__Exercise task__: Copy out each line of the material below that holds the string "part".

___ Given information

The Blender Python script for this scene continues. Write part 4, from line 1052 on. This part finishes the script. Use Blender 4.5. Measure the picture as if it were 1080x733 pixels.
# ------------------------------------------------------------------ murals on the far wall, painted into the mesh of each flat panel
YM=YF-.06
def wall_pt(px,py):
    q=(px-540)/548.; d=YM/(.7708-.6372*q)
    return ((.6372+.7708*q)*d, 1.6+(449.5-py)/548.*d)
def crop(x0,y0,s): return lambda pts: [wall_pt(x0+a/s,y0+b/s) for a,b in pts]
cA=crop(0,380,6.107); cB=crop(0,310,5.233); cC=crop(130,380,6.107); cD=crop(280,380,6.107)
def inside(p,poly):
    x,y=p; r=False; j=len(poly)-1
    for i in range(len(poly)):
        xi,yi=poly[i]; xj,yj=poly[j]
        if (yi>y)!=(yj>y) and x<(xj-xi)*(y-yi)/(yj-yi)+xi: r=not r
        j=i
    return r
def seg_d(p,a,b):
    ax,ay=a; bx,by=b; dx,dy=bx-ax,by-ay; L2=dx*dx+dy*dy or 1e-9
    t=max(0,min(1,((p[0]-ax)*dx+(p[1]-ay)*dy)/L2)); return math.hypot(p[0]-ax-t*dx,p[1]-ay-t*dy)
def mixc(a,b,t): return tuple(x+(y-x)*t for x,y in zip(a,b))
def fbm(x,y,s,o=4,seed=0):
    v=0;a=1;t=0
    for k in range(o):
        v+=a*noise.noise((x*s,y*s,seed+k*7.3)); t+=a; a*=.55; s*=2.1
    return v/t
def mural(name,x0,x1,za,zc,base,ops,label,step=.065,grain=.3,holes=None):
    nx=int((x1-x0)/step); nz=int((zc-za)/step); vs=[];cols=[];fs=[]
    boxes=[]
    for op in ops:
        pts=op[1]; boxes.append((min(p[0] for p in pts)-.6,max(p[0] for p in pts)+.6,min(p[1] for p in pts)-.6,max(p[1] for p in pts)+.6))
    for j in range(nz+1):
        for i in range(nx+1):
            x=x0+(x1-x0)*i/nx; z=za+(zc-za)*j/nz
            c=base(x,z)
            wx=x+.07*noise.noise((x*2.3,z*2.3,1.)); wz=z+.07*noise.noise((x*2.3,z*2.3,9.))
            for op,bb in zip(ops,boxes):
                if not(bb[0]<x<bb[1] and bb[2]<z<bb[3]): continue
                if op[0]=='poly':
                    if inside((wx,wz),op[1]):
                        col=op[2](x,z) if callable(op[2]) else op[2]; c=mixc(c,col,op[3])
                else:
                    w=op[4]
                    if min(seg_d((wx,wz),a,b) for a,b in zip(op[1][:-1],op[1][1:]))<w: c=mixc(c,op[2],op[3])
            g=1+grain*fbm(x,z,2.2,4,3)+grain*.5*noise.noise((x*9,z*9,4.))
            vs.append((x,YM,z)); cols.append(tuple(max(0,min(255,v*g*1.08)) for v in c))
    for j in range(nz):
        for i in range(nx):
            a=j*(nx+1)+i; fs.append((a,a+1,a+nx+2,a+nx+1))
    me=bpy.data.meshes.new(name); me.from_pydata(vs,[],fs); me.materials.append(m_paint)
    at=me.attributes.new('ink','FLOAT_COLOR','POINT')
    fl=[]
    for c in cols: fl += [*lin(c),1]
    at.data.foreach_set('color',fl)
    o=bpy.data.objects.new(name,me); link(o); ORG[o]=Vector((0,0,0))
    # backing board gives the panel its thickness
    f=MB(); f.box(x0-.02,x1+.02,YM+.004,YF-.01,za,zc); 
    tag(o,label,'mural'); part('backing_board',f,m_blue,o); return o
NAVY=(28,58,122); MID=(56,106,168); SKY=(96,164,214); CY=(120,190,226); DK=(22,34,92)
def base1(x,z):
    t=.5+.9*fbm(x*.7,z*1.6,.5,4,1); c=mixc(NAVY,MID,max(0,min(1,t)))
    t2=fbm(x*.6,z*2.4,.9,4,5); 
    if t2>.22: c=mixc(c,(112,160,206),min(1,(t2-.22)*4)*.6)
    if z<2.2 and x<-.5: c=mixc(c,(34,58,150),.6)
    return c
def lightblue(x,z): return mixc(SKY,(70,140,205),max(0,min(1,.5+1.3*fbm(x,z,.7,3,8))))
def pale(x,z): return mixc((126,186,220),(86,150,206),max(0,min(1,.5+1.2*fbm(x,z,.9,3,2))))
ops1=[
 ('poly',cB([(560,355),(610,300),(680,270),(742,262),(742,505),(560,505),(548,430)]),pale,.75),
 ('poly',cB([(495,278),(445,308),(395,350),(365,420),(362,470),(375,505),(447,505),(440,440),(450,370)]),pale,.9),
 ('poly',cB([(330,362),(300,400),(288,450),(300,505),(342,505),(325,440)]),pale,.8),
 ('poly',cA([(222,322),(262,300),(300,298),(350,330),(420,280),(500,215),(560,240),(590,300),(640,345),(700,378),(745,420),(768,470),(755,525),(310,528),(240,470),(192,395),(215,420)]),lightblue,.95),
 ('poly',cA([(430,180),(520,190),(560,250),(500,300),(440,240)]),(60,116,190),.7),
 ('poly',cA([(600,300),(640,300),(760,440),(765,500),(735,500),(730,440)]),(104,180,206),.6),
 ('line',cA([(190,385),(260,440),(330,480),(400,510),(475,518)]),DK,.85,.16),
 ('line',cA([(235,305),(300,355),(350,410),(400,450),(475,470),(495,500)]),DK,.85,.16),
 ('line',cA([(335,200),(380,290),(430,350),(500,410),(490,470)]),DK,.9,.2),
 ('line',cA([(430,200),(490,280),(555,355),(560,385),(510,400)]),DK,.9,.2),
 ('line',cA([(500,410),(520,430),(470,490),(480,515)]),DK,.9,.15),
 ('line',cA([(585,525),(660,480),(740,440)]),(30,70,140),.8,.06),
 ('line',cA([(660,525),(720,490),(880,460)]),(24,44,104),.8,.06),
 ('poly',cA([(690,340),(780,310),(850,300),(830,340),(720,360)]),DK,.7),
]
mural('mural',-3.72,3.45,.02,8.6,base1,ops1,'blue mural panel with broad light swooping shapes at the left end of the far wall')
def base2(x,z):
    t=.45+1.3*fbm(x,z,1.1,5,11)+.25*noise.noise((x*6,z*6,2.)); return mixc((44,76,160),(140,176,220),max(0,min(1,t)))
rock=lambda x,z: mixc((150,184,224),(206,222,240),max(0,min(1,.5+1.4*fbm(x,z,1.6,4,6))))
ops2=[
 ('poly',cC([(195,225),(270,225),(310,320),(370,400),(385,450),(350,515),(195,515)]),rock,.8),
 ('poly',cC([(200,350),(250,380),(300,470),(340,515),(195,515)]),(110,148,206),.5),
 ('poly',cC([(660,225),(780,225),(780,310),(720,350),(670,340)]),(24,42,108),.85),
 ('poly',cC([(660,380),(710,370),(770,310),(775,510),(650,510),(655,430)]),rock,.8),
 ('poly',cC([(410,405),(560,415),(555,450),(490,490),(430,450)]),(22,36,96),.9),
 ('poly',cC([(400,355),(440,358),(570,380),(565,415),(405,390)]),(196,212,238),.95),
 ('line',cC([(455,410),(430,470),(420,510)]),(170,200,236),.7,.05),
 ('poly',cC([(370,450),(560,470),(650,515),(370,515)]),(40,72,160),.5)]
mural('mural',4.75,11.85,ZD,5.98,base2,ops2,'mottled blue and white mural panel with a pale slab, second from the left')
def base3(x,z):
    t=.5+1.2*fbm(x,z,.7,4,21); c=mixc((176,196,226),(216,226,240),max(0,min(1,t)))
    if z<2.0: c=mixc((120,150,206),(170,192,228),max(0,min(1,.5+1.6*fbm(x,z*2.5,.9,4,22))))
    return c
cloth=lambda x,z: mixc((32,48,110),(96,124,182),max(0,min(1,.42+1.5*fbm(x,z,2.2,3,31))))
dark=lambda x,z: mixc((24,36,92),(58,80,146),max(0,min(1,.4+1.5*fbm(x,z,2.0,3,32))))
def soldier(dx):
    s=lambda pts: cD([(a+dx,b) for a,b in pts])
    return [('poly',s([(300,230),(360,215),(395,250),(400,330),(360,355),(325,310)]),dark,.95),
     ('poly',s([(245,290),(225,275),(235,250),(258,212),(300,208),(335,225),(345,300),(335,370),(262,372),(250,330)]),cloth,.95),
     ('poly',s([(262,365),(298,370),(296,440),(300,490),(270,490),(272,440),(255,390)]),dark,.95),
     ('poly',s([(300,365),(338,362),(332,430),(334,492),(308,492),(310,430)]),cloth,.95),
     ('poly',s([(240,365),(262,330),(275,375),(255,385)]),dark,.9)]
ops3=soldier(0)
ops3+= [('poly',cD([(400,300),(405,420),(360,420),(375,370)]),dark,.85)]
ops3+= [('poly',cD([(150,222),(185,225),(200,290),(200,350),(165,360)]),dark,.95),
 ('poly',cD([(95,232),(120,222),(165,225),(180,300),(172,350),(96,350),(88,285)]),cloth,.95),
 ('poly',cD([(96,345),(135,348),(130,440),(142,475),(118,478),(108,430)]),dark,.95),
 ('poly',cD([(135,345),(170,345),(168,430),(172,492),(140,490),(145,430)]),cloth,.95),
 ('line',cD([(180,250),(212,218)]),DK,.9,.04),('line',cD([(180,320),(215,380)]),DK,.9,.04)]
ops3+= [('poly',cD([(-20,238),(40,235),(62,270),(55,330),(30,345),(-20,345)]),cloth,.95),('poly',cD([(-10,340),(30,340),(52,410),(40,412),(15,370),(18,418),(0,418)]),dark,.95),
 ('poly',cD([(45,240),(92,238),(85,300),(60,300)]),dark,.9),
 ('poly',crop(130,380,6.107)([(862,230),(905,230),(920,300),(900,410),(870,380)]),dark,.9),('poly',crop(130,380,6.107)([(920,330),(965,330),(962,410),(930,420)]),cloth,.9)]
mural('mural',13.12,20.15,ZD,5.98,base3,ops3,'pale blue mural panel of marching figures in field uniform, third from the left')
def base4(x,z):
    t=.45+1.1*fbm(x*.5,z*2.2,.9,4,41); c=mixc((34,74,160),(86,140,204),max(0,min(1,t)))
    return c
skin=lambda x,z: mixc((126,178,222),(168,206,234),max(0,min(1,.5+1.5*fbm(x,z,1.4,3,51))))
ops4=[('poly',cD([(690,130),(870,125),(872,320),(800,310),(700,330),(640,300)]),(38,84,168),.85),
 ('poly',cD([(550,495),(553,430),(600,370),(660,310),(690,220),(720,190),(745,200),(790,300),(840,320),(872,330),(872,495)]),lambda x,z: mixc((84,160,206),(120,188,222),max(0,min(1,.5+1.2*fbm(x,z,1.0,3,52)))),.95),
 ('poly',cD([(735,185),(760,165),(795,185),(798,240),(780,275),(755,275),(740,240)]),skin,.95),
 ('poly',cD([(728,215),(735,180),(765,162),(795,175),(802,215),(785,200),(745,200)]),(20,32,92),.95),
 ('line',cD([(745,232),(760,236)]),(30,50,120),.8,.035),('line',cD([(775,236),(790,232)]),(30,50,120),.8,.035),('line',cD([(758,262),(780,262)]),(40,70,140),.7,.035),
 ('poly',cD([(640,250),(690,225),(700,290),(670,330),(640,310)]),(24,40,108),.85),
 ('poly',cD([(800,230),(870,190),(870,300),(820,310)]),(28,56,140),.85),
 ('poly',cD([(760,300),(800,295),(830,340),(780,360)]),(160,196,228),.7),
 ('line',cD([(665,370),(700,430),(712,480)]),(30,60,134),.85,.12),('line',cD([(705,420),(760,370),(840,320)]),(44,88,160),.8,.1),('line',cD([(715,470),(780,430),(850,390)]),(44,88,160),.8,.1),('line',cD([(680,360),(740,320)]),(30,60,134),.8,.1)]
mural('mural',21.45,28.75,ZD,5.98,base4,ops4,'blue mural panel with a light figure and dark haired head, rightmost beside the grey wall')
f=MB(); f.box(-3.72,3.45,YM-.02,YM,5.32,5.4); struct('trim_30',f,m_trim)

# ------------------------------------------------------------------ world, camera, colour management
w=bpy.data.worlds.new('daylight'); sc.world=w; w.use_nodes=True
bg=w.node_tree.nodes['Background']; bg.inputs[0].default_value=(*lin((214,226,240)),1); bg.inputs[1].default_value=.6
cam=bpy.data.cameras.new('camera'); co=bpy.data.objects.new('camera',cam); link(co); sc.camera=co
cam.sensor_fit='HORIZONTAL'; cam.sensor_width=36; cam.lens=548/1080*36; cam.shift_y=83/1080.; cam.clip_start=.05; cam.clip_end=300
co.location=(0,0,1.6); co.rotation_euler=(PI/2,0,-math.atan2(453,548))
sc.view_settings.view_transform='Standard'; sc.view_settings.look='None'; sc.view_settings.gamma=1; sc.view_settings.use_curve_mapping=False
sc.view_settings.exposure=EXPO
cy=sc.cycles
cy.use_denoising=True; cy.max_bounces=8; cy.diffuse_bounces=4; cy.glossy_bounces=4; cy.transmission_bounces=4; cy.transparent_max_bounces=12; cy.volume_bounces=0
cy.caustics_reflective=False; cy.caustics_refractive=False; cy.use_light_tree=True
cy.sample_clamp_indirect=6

______

__Written answer__:
The Blender Python script for this scene continues. Write part 4, from line 1052 on. This part finishes the script. Use Blender 4.5. Measure the picture as if it were 1080x733 pixels.
    tag(o,label,'mural'); part('backing_board',f,m_blue,o); return o